The warnings of how we should and should not live are in Scripture. We know them. We ignore them. Instead of being about our Father’s business, we’re far too often about our own
—building our treasure right here.
Wide-eyed, Helen sat on the bed, opening the boxes of costume jewelry as quickly as her 5 year old hands could lift off the lids. “Oohh!” she exclaimed. Each box contained a new and exciting necklace, earrings, or bracelet. She held them up, examining them. “This is very, vey beautiful!” she proclaimed as she raked her fingers through the shiny plastic.

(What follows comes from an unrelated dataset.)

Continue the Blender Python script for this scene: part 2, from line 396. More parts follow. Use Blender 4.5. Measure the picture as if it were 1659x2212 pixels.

“Test everything. Hold on to the good. Avoid every kind of evil” (1 Thes. 5:21).
The trinkets of this world, alluring as they are, will not bring lasting peace. Our deep- rooted satisfaction comes only from our relationship with God. Our promise of joy is not here, but in a world beyond—a land of joy unceasing, without pain, without sorrow.
How tempting it is to reach for the costume jewelry. It sparkles, but it is not lasting. It looks good to the eyes but, as Eve learned--the aftertaste is bitter.
Last summer Helen and I leaned over a rail, gazing on the crown jewels of Great Britain. I couldn’t even wrap my mind around what we were seeing—the gold, the diamonds, the gems
—sparkle that was real.




We error when we seek ultimate happiness here. Joy is not found in things or people or accomplishments. Joy is only found in Jesus. We need to spend more time in the Word, seeking true treasure in a relationship with Him.
Helen is still a child. We are not. 
What a pity if we should be taken in by the glitter of mere costume jewelry.

Thursday, August 2, 2012

Writing in Red


I have two blue pens in my bag—and have I managed to lose them both? All I have are these red ones from my school bag. I don’t like to journal in red—It doesn’t last.
Jay’s grandmother had written out the story of her life years ago. She wrote it in red and the ink faded, and by the time we typed it on a computer file—that’s now probably obsolete—you could hardly make out the words.
So, I don’t like to write in red.
Because—
I think, some year my daughters will take these journals they’ve given me for Christmas over the years—they will take them to again hear my voice.
But, they will learn more about me than the words on the page—They’ll see all the mistakes I’ve made—both in writing and in searching—wondering, doubting. And maybe that’s the part I want them to hear after all—
That you can stumble and get back up—that no one is perfect, even those we love best—that sometimes bad turns good—We just have to wait for it—that for me waiting has always been the hardest.
I don’t like to write in red.
I look for my blue pen—Because blue lasts—
It’s like the Colorado blue sky over the mountaintops that I see from the condo we’re staying in. 




Sometimes that blue sky gets overshadowed by clouds, but you always know that brilliant blue is right behind them—that it’ll be back—that it’s always there.
Blue lasts. Blue reminds me of a daughter’s love.


“Peace is not the absence of the dark…Peace is the assurance of God’s presence in the dark.”
“I forget peace is a Person, not a place.”


And these Ann Voskamp quotes were the reason I was searching for a pen in the first place.